To find out more about Karen, you can visit her blog. If you'd like to meet Karen, check out her blog for upcoming events. Some of which include:

19 March 2010 - 11:00 a.m. to 2:00 p.m.
Clark Johnson Junior High
2152 North 400 West
Tooele, UT 84074-3737

19 March 2010 - 5:00 pm to 7:00 pm
Latter Day Book
986 North Main Street
Tooele, UT 84074-1616
Phone: (435) 843-8532

Saturday, 20 March 2010 - 1:00 p.m. to 4:00 p.m.
The Purple Cow Book Store
992 N Main Street
Tooele, UT 84074-1616
(801) 456-0100

Would you like to comment?

Tristi Pinkston said...

Thanks, Danyelle! It is true that not every genre is for everyone. Me, read a Western ... um, I don't think so. At least, not the really heavy Westerny Westerns. But I hope you had fun giving something new a try!

Kendra Mitts said...

I think that might be a book that will be in my ball park on reading. I am a huge fan of Harry Potter books. I'll have to look for it.

Braden Bell said...

Very thoughtful review--thanks for posting.

Karen E. Hoover said...

I must admit, I waited to comment on your review because I wasn't sure what to say. I will say straight out that I appreciate your honesty, Danyelle, and no hard feelings. :) If somebody asked me to review a straight romance, I'd have a hard time giving it five stars too. Everybody's different, and thank heavens for that! John is right in the way High Fantasy usually works. If my humorous urban fantasy gets published, it would probably be a little more to your liking.

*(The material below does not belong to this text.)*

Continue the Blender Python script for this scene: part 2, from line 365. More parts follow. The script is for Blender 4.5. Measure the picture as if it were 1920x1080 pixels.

Anyway, thanks for doing the review, even though it wasn't your thing. I appreciate that you took the time to read it and be honest. Can't wait to see you at Storymakers. :)

Cindy Beck, author said...

Sounds like a good book to me! And I can appreciate what you had to say about it, even if you're not a big fantasy fan.

Stephanie Black said...

Thanks for the review, Danyelle. I love that there are so many different kinds of books for so many different tastes.

I'm planning to purchase The Sapphire Flute at the Storymakers Conference and look forward to seeing you and Karen there.